I understand the basics of this argument and although it is as much a religious debate as anything else, I'm looking for guidance on a new environment.Our environment has always been Fiber Channel and I have limited experience with ISCSI. I'm designing a new environment and I think the nature of the proposed migration will dictate NOT changing from what we know and use successfully.
That being said, I am tyring to envision what an ISCSI solution might look like. In our case it would be an HP (Lefthand) P4000. Here are some environment estimates. I realize determinations can't be made solely on this information but, I wonder if any of these make one better or rules one out.

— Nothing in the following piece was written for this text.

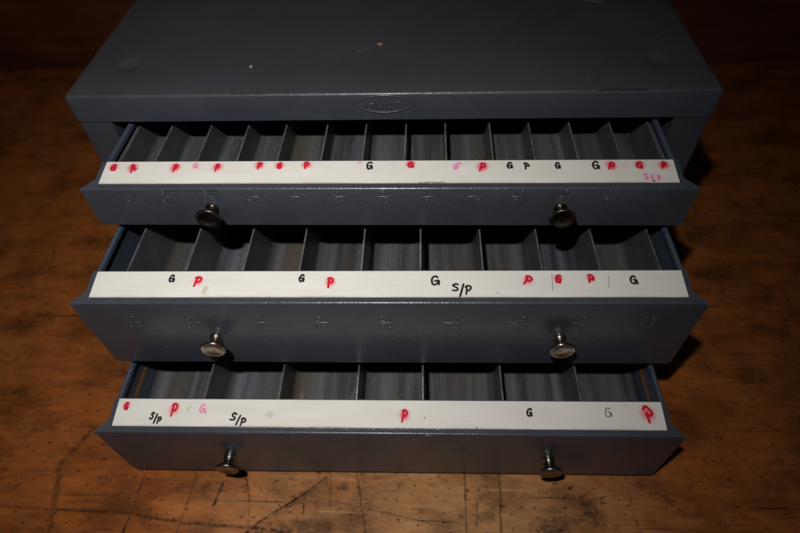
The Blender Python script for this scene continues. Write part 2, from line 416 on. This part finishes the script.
def top_panel():
    bm = bmesh.new(); R = 0.0020
    # non-uniform grid, fine around the four pressed dimples
    DX = [(-0.1620, 0.0335), (0.1608, 0.0325), (-0.1620, 0.245), (0.1608, 0.245)]; DR = 0.0088
    xs = {-W/2+R, W/2-R, -W/2+R+.003, W/2-R-.003}; ys = {R, DEP-R}
    for cx, cy in DX:
        for k in range(-14, 15): xs.add(round(cx+k*DR/13, 6)); ys.add(round(cy+k*DR/13, 6))
    for k in range(-6, 7): xs.add(k*0.022)
    for k in range(1, 9): ys.add(round(0.05+k*0.02, 6))
    xs = sorted(x for x in xs if -W/2+R-1e-9 <= x <= W/2-R+1e-9); ys = sorted(ys)
    def dz(x, y):
        z = 0.0
        for cx, cy in DX:
            d = math.hypot((x-cx)/DR, (y-cy)/DR*1.0)
            if d < 1: z -= 0.0017*(math.cos(PI*d)*.5+.5)**0.6
        z -= 0.0006*math.sin(PI*min(1, max(0, (x+W/2)/W)))*math.sin(PI*min(1, y/DEP))   # sheet sags a hair
        return z
    grid = [[bm.verts.new((x, y, H+dz(x, y))) for y in ys] for x in xs]
    for i in range(len(xs)-1):
        for j in range(len(ys)-1):
            bm.faces.new((grid[i][j], grid[i+1][j], grid[i+1][j+1], grid[i][j+1]))
    # bends down at front and both sides, then the front lip
    def strip(edge, axis, sgn, drop):
        prev = edge; corner_pts = []
        for a in (22.5, 45, 67.5, 90):
            s, c = math.sin(math.radians(a)), math.cos(math.radians(a))
            row = []
            for v in edge:
                p = v.co.copy()
                if axis == 'y': p.y = p.y - R*s*1.0; p.z = p.z - R*(1-c)
                else: p.x = p.x + sgn*R*s; p.z = p.z - R*(1-c)
                row.append(bm.verts.new(p))
            for k in range(len(prev)-1): bm.faces.new((prev[k], prev[k+1], row[k+1], row[k]))
            prev = row; corner_pts.append((row[0], row[-1]))
        row = []
        for v in prev:
            p = v.co.copy(); p.z = drop; row.append(bm.verts.new(p))
        for k in range(len(prev)-1): bm.faces.new((prev[k], prev[k+1], row[k+1], row[k]))
        return corner_pts, row
    front = [col[0] for col in grid]
    cf, frow = strip(front, 'y', 0, H-LIP)
    # return of the lip
    back = [bm.verts.new((v.co.x, v.co.y+0.006, v.co.z+0.0003)) for v in frow]
    for k in range(len(frow)-1): bm.faces.new((frow[k], frow[k+1], back[k+1], back[k]))
    cl, lrow = strip(grid[0], 'x', -1, H-LIP); cr, rrow = strip(grid[-1], 'x', 1, H-LIP)
    # round corner patches between bends
    def patch(fp, sp, base):
        prevs = [base, base]
        for a, b in zip(fp, sp):
            mid = Vector(((a.co.x*0.3+b.co.x*0.7), (a.co.y*0.7+b.co.y*0.3), (a.co.z+b.co.z)/2)); m = bm.verts.new(mid)
            if prevs[0] is base: bm.faces.new((base, a, m)); bm.faces.new((base, m, b))
            else:
                bm.faces.new((prevs[0], a, m, prevs[2])); bm.faces.new((prevs[2], m, b, prevs[1]))
            prevs = [a, b, m]
        return prevs
    pl = patch([c[0] for c in cf], [c[0] for c in cl], grid[0][0])
    pr = patch([c[1] for c in cf], [c[0] for c in cr], grid[-1][0])
    for (a, b, m), fb, sb in ((pl, frow[0], lrow[0]), (pr, frow[-1], rrow[0])):
        mb = bm.verts.new((m.co.x, m.co.y, H-LIP))
        bm.faces.new((a, fb, mb, m)); bm.faces.new((m, mb, sb, b))
    return link("top_panel", bm, M["body"], cab, 40)
top = top_panel()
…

In all likllihood we would have both at some point. Then production server workloads could be moved over and tested thoroughly to make these determinations. I just can't see a complete forklift move to new technologies in either direction.

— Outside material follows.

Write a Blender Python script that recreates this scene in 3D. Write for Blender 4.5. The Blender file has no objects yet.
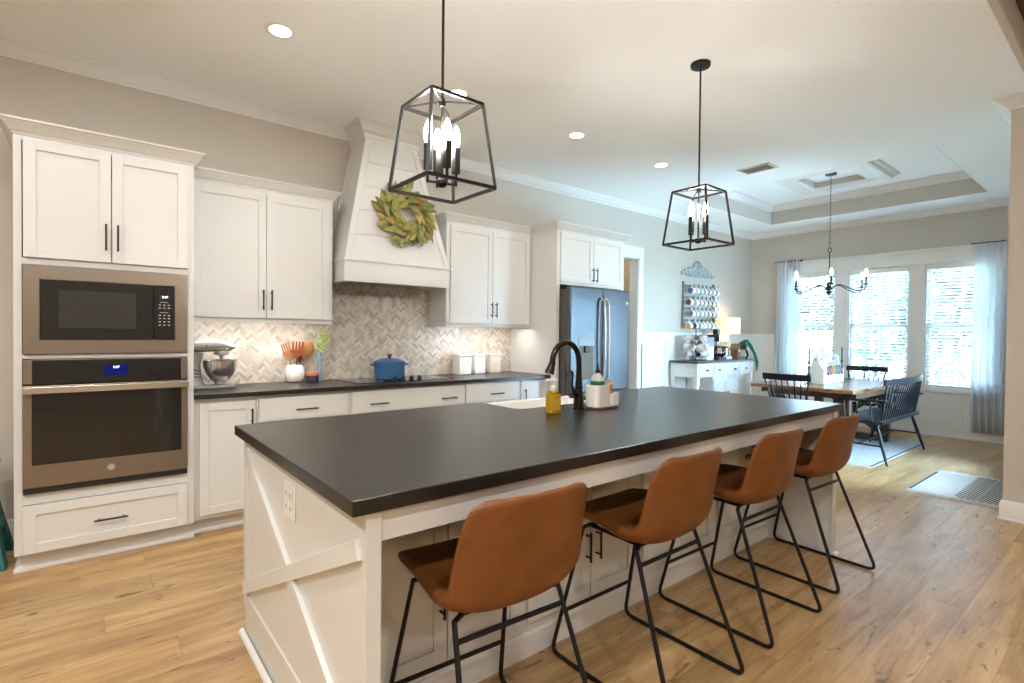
import bpy, bmesh, math, random
from mathutils import Vector, Matrix
random.seed(7)
PI = math.pi
S = bpy.context.scene
COL = S.collection

# ------------------------------------------------------------------ camera
cam_d = bpy.data.cameras.new('camera')
cam = bpy.data.objects.new('camera', cam_d)
COL.objects.link(cam)
cam_d.sensor_width = 36.0
cam_d.lens = 524.32 / 1024 * 36.0
cam_d.clip_start = 0.05
cam_d.clip_end = 200
RT = (0.77680733, -0.62966262, 0.0097647)
DN = (-0.00119692, -0.01698221, -0.99985508)
FW = (0.6297372, 0.77668307, -0.01394556)
cam.matrix_world = Matrix(((RT[0], -DN[0], -FW[0], 0.0),
                           (RT[1], -DN[1], -FW[1], 0.0),
                           (RT[2], -DN[2], -FW[2], 1.315),
                           (0, 0, 0, 1)))
S.camera = cam
S.view_settings.view_transform = 'Standard'
S.view_settings.look = 'None'
S.view_settings.gamma = 1.0
S.view_settings.exposure = 0.32
S.view_settings.use_curve_mapping = False
S.cycles.use_denoising = True
S.cycles.max_bounces = 8
S.cycles.diffuse_bounces = 5
S.cycles.glossy_bounces = 4
S.cycles.transmission_bounces = 6
S.cycles.transparent_max_bounces = 16
S.cycles.sample_clamp_indirect = 80.0
S.cycles.caustics_reflective = False
S.cycles.caustics_refractive = False

# ------------------------------------------------------------------ world
W = bpy.data.worlds.new('sky')
S.world = W
W.use_nodes = True
bg = W.node_tree.nodes['Background']
bg.inputs[0].default_value = (0.45, 0.72, 1.0, 1)
bg.inputs[1].default_value = 54.0


def light(kind, name, loc, power, color=(1, 1, 1), rot=(0, 0, 0), **kw):
    d = bpy.data.lights.new(name, kind)
    d.energy = power
    d.color = color
    for k, v in kw.items():
        if k == 'portal':
            d.cycles.is_portal = True
        else:
            setattr(d, k, v)
    o = bpy.data.objects.new(name, d)
    o.location = loc
    o.rotation_euler = rot
    COL.objects.link(o)
    return o


# portals in the openings help the sky light find the room
for yc in (3.513, 2.578, 1.643):
    light('AREA', 'sky_portal', (9.02, yc, 1.47), 1, rot=(0, PI / 2, 0), shape='RECTANGLE', size=1.7, size_y=0.78, portal=True)
light('AREA', 'sky_portal', (6.375, 0.60, 1.05), 1, rot=(PI / 2, 0, 0), shape='RECTANGLE', size=1.7, size_y=1.9, portal=True)

WARM = (1.0, 0.985, 0.965)
NEUT = (1.0, 0.985, 0.98)
DOWN_W = 3.8
LIV_FILL_W = 10.5

# ------------------------------------------------------------------ helpers


class MB:
    """collects geometry for one mesh"""

    def __init__(s):
        s.v = []
        s.f = []
        s.m = []
        s.cur = 0

    def add(s, vs, fs):
        n = len(s.v)
        s.v += [tuple(p) for p in vs]
        for f in fs:
            s.f.append(tuple(n + i for i in f))
            s.m.append(s.cur)
        return s

    def box(s, x0, x1, y0, y1, z0, z1):
        return s.add([(x0, y0, z0), (x1, y0, z0), (x1, y1, z0), (x0, y1, z0), (x0, y0, z1), (x1, y0, z1), (x1, y1, z1), (x0, y1, z1)],
                     [(0, 3, 2, 1), (4, 5, 6, 7), (0, 1, 5, 4), (1, 2, 6, 5), (2, 3, 7, 6), (3, 0, 4, 7)])

    def hexa(s, p):
        return s.add(p, [(0, 3, 2, 1), (4, 5, 6, 7), (0, 1, 5, 4), (1, 2, 6, 5), (2, 3, 7, 6), (3, 0, 4, 7)])

    def prism(s, poly, axis, a, b):
        """poly of 2-D points; axis x: (y,z), y: (x,z), z: (x,y)"""
        def P(q, t):
            return {'x': (t, q[0], q[1]), 'y': (q[0], t, q[1]), 'z': (q[0], q[1], t)}[axis]
        n = len(poly)
        vs = [P(q, a) for q in poly] + [P(q, b) for q in poly]
        fs = [tuple(range(n - 1, -1, -1)), tuple(range(n, 2 * n))]
        fs += [(i, (i + 1) % n, n + (i + 1) % n, n + i) for i in range(n)]
        return s.add(vs, fs)

    def bar(s, p0, p1, w, d, up=(0, 0, 1)):
        """square bar from p0 to p1, width w (sideways) and depth d (along up)"""
        p0 = Vector(p0); p1 = Vector(p1)
        t = (p1 - p0).normalized()
        u = Vector(up)
        if abs(t.dot(u)) > 0.98:
            u = Vector((1, 0, 0))
        a = t.cross(u).normalized()
        b = a.cross(t).normalized()
        a *= w / 2; b *= d / 2
        return s.hexa([p0 - a - b, p0 + a - b, p0 + a + b, p0 - a + b, p1 - a - b, p1 + a - b, p1 + a + b, p1 - a + b])

    def cyl(s, p0, p1, r0, r1=None, n=12):
        return s.tube([p0, p1], [r0, r0 if r1 is None else r1], n)

    def tube(s, pts, r, n=8, closed=False):
        pts = [Vector(p) for p in pts]
        m = len(pts)
        rs = r if isinstance(r, (list, tuple)) else [r] * m
        vs = []
        prev = None
        for i, p in enumerate(pts):
            if closed:
                t = (pts[(i + 1) % m] - pts[i - 1]).normalized()
            elif i == 0:
                t = (pts[1] - pts[0]).normalized()
            elif i == m - 1:
                t = (pts[-1] - pts[-2]).normalized()
            else:
                t = ((pts[i + 1] - p).normalized() + (p - pts[i - 1]).normalized()).normalized()
            if prev is None:
                u = Vector((0, 0, 1)) if abs(t.z) < 0.9 else Vector((1, 0, 0))
                a = t.cross(u).normalized()
            else:
                a = (prev - t * prev.dot(t)).normalized()
            prev = a
            b = t.cross(a)
            for k in range(n):
                q = 2 * PI * k / n
                vs.append(p + (a * math.cos(q) + b * math.sin(q)) * rs[i])
        fs = []
        for i in range(m if closed else m - 1):
            j = (i + 1) % m
            for k in range(n):
                k2 = (k + 1) % n
                fs.append((i * n + k, i * n + k2, j * n + k2, j * n + k))
        if not closed:
            fs.append(tuple(range(n - 1, -1, -1)))
            fs.append(tuple((m - 1) * n + k for k in range(n)))
        return s.add(vs, fs)

    def lathe(s, prof, c=(0, 0, 0), n=24, sx=1, sy=1):
        vs = []
        fs = []
        m = len(prof)
        for (r, z) in prof:
            for k in range(n):
                q = 2 * PI * k / n
                vs.append((c[0] + r * sx * math.cos(q), c[1] + r * sy * math.sin(q), c[2] + z))
        for i in range(m - 1):
            for k in range(n):
                k2 = (k + 1) % n
                fs.append((i * n + k, i * n + k2, (i + 1) * n + k2, (i + 1) * n + k))
        if prof[0][0] > 1e-5:
            fs.append(tuple(range(n - 1, -1, -1)))
        if prof[-1][0] > 1e-5:
            fs.append(tuple((m - 1) * n + k for k in range(n)))
        return s.add(vs, fs)

    def sweep(s, prof, path, closed=False, side=1):
        """moulding: prof = ring of (out, z), path = xy points; out is to the left of travel (side=1)"""
        P = [Vector((p[0], p[1])) for p in path]
        n = len(P)
        m = len(prof)
        vs = []
        for i in range(n):
            def nrm(a, b):
                d = (b - a).normalized()
                return Vector((-d.y, d.x)) * side
            if closed:
                n0, n1 = nrm(P[i - 1], P[i]), nrm(P[i], P[(i + 1) % n])
            else:
                n0 = nrm(P[i - 1], P[i]) if i > 0 else nrm(P[0], P[1])
                n1 = nrm(P[i], P[i + 1]) if i < n - 1 else n0
            k = (n0 + n1) / (1 + n0.dot(n1))
            for (o, z) in prof:
                q = P[i] + k * o
                vs.append((q.x, q.y, z))
        fs = []
        for i in range(n if closed else n - 1):
            j = (i + 1) % n
            for a in range(m):
                b = (a + 1) % m
                fs.append((i * m + a, i * m + b, j * m + b, j * m + a))
        if not closed:
            fs.append(tuple(range(m - 1, -1, -1)))
            fs.append(tuple((n - 1) * m + a for a in range(m)))
        return s.add(vs, fs)

    def grid(s, pts):
        """pts[i][j] -> open surface"""
        a, b = len(pts), len(pts[0])
        return s.add([p for row in pts for p in row],
                     [(i * b + j, i * b + j + 1, (i + 1) * b + j + 1, (i + 1) * b + j) for i in range(a - 1) for j in range(b - 1)])

    def xf(s, M, start=0):
        s.v[start:] = [tuple(M @ Vector(p)) for p in s.v[start:]]
        return s

    def obj(s, name, mat, parent=None, bevel=0, smooth=35, recalc=True, solid=0, subsurf=0, bseg=2):
        me = bpy.data.meshes.new(name)
        off = Vector((0, 0, 0))
        p = parent
        while p is not None:
            off += p.location
            p = p.parent
        me.from_pydata([tuple(Vector(q) - off) for q in s.v], [], s.f)
        mats = mat if isinstance(mat, (list, tuple)) else [mat]
        for q in mats:
            me.materials.append(q)
        if len(mats) > 1:
            for pl, k in zip(me.polygons, s.m):
                pl.material_index = k
        if recalc:
            bm = bmesh.new()
            bm.from_mesh(me)
            bmesh.ops.recalc_face_normals(bm, faces=bm.faces)
            bm.to_mesh(me)
            bm.free()
        if smooth:
            me.polygons.foreach_set('use_smooth', [True] * len(me.polygons))
            if smooth < 180:
                me.set_sharp_from_angle(angle=math.radians(smooth))
        o = bpy.data.objects.new(name, me)
        COL.objects.link(o)
        if parent is not None:
            o.parent = parent
        if solid:
            md = o.modifiers.new('s', 'SOLIDIFY'); md.thickness = solid; md.offset = 0
        if subsurf:
            md = o.modifiers.new('u', 'SUBSURF'); md.levels = subsurf; md.render_levels = subsurf
        if bevel:
            md = o.modifiers.new('b', 'BEVEL'); md.width = bevel; md.segments = bseg; md.limit_method = 'ANGLE'
            md.harden_normals = False
        return o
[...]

i think that iSCSI would work very good for your plan. as far as I know p4000 has already VAAI support, so you could easily place 100 VM's on one lun (thus reducing management overhead), so you would end up with 20 datastores
would you have it (hosts) placed in one rack or splitted between multiple racks? Do you plan to use 1Gbit or 10Gbit network?
with such 200TB requirement and so many VMs i believe that FC is the way to go .. as 10Gbe might not be cheap and also 1GBe iSCSI is too little for you ..

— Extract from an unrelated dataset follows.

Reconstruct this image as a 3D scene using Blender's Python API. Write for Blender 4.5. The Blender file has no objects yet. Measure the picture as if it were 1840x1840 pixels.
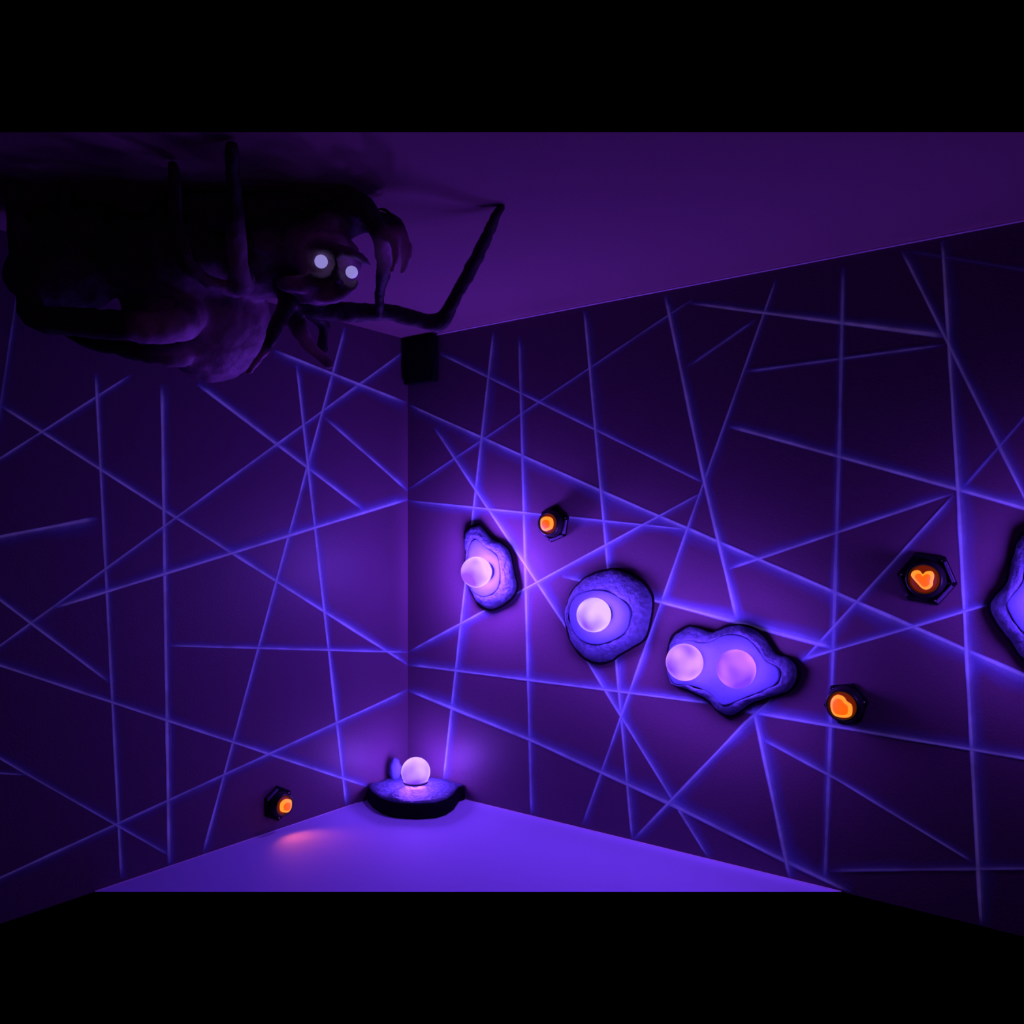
import bpy, bmesh, math, random
from mathutils import Vector, noise, Matrix

# ---------------------------------------------------------------- camera, world, exposure
S = bpy.context.scene
COL = S.collection
F, CX, HY = 1509.0, 920.0, 966.0           # focal length in px (1840 frame), centre column, horizon row
CAM_Z, CEIL_Z = 1.28, 2.30
cam_data = bpy.data.cameras.new('camera')
cam_data.sensor_width = 36.0
cam_data.lens = F / 1840.0 * 36.0
cam_data.shift_y = 46.0 / 1840.0
cam_data.clip_start = 0.05
cam = bpy.data.objects.new('camera', cam_data)
COL.objects.link(cam)
cam.location = (0, 0, CAM_Z)
cam.rotation_euler = (math.radians(90), 0, 0)
S.camera = cam

w = bpy.data.worlds.new('world')
S.world = w
w.use_nodes = True
w.node_tree.nodes['Background'].inputs[0].default_value = (0.25, 0.08, 1.0, 1)
w.node_tree.nodes['Background'].inputs[1].default_value = 0.0

S.view_settings.view_transform = 'Standard'
S.view_settings.look = 'None'
S.view_settings.gamma = 1.0
S.view_settings.use_curve_mapping = False
S.view_settings.exposure = 0.0

GLOBE_COL = (0.22, 0.055, 1.0)
ADDED_WASH_COL = (0.22, 0.055, 1.0)
def point(loc, energy, color, radius):
    d = bpy.data.lights.new('lamp_light', 'POINT')
    d.energy = energy; d.color = color; d.shadow_soft_size = radius; d.use_soft_falloff = False
    o = bpy.data.objects.new('lamp_light', d)
    COL.objects.link(o); o.location = loc
    return o
# blacklight tube high up in the part of the room behind the camera
d = bpy.data.lights.new('blacklight_tube', 'AREA')
d.shape = 'RECTANGLE'; d.size = 1.4; d.size_y = 0.25
d.energy = 1.3; d.color = (0.60, 0.13, 1.0)
o = bpy.data.objects.new('blacklight_tube', d); COL.objects.link(o)
o.location = (0.2, -0.5, 1.7)
o.rotation_euler = (Vector((-0.3, 3.2, 0.55)) - o.location).to_track_quat('-Z', 'Y').to_euler()

# ---------------------------------------------------------------- geometry of the room
EYE = Vector((0, 0, CAM_Z))
C = Vector((-0.5366, 4.33, 0))
UR, NR = Vector((0.8, -0.6, 0)), Vector((-0.6, -0.8, 0))     # right wall: along, normal
UL, NL = Vector((-0.6, -0.8, 0)), Vector((0.8, -0.6, 0))     # left wall
def ray(px, py): return Vector(((px - CX) / F, 1.0, (HY - py) / F))
def on_plane(px, py, p0, n):
    r = ray(px, py); return EYE + r * ((p0 - EYE).dot(n) / r.dot(n))
def on_right(px, py, off=0): return on_plane(px, py, C + NR * off, NR)
def on_left(px, py, off=0): return on_plane(px, py, C + NL * off, NL)
def on_z(px, py, z): return on_plane(px, py, Vector((0, 0, z)), Vector((0, 0, 1)))
def at(px, py, depth): return EYE + ray(px, py) * depth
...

Your numbers are very high... (expecially 1000-2000 VMs)
Do not use a "low enterprise" storage... or you will have performance issue.
In your case you need a high enterprise storage (like for example Compellent, with a lot of disk, and I suggest also some SSD for VDI) or a lot of mid-size storages (like Equallogic storage).
But, IMHO, I suggest to talk with at least two different vendors (or consultant) and ask for a complete project.
Andre
i can't agree with that. cost of fc infrastructure is the same as 10g
and basically if he plans his network wisely (with mpio) then it
should run very fast even for 2k vm. of course i am assuming that
lefthand will have multiple 1gbit interfaces (and not only 1)
I'd definitely go FC here - unless you have 10GB networks for the iSCSI.
I'd also consider my consolidation ratios - you are looking at up to 100VMs per host (average) - you're either going to need VERY powerful hosts, or low spec VMs.
In addition - 200TB accross site replication is not going to be very easy to manage (if there is a high rate of change)
Sounds like an awesome project to be involved in though!
why would you go for FC? I mean what is real difference? Most FC implementations are based on 2Gbit FC HBA's, so basically you have "only" double throughput than iSCSI 1Gbit. and if you take 4x 1Gbit in MPIO, then you overcome FC storage with way less cost (especially that he said he uses lefthand p4000). I am always curious why should I use FC storage instead of iSCSI/NFS if I don't saturate my links? Do you have other countermeasures which should point to use FC storage (other than "you must have FC because it's enterprise" - that's bullshit )
I would say: if your links 1Gbit to storage system ARE NOT saturated in more than 70% ~ 600-700Mbit, then I would never go with FC.
And so ends the June 2nd 2011 ISCSI-FC Peace Summit. Actually this was more civilized than many of these discussions although, there were reports of troops amassing at lubinski's borders These were all helpful and if given the proper amount of time we would want to give ISCSI a thorough look but, due to time constraints and a mandate to "do no harm" to our existing tenants we'll likely go with what we know which is Fiber Channel.
We're an HP shop so, it looks like it will be 3PAR. As far as VMs per Host bulletprooffo… you're right and the high end VM estimates may require additional Hosts. Hosts will probably be Proliant DL380 G7 (dual hex core) with 160-192GB of memory.
I would love to bring in some ISCSI at some point because I think there are use cases for both. My laymen opinion is that it appears that ISCSI has caught up where a "properly implemented" ISCSI 10GbE solution could handle the majority of workloads from a performance perspective. It is still true that iSCSI lags slightly behind FC/FCP mainly due to overhead required to encapsulate SCSI commands within the general-purpose TCP/IP networking protocol. So for extremely high transactional I/O FC still has the edge.
I've said it before but, I've yet to find a better user community forum than VMWare's. Thanks again for all the helpful comments.